Fifth International Convention of Asian Studies

Rita d'Ávila Cachado, investigadora do projecto da A Cidade e a Rua, apresentou um paper na Fifth International Convention of Asian Studies,que decorreu em Kuala Lumpur, Malásia, entre 1 e 5 de Agosto de 2007, intitulado “Hindu women and housing problems: a case at Lisbon’s outskirts”. Aqui fica o abstract.
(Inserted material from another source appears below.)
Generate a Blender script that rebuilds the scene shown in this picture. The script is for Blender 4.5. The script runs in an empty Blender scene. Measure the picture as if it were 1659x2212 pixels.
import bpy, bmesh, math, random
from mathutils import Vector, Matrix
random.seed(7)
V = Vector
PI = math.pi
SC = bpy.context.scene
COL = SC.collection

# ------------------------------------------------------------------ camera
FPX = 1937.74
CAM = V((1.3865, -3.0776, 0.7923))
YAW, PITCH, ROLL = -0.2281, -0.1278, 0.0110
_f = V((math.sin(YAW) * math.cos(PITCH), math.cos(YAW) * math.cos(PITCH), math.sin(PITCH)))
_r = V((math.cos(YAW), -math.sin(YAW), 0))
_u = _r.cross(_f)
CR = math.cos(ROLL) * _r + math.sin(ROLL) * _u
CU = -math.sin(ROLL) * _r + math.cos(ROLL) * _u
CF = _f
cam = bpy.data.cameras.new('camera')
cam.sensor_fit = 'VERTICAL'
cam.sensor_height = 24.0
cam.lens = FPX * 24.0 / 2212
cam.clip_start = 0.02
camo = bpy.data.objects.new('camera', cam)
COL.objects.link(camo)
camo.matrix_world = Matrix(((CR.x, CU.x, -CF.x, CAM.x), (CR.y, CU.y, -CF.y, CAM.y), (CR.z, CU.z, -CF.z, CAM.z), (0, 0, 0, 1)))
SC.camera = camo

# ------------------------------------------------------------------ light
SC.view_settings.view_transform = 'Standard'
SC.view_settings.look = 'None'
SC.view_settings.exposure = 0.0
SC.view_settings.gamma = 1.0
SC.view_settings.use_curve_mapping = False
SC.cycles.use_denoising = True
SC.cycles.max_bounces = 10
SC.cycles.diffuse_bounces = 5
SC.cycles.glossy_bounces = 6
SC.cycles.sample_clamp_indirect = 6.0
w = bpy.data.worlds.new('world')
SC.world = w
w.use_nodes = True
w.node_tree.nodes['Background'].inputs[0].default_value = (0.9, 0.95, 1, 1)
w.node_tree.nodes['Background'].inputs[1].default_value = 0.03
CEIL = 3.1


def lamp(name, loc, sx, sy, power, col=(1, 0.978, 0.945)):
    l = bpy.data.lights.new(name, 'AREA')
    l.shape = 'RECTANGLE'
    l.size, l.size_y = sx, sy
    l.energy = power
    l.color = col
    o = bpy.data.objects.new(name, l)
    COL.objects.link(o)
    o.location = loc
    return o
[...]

Abstract:Since mid-1960’s, the outskirts of Lisbon has been transformed with thriving neighbourhoods, made primarily out of wood. In the late 1970’s, with the former African colonies’ independences, 250 thousand people moved into these neighbourhoods, bringing bricks and buying the wooden houses – similar to those of their original locations. Hindu communities lived primarily in two of these neighbourhoods, such as Quinta da Vitoria – where the first Hindu temple in Portugal was built – which is the neighbourhood where I have been conducting my field research since 2000. Thirteen years ago, the Portuguese government introduced a special social housing program for those living in so-called shanty towns, which is not yet finished. Tired of waiting for a proper house, some people began to develop strategies, trying to hurry their housing process.Throughout the years, the group that gained more social mobility in that process were Hindu women. For the reason that they are ought to be in the house all day, they would have more time to go to welfare state institutions to require documents. Consequently, they had to improve Portuguese language, which most Hindu women normally did not need do learn and they had to try to understand the bureaucratic system. In this paper I will focus on an unexpected social mobility of women, since it comes from an exclusion site. Additionally, the institutional encounter between welfare institutions and immigrated populations living in these neighbourhoods need to be revised through a critical lens, since this institutional encounter has some reflexes with former colonial encounter.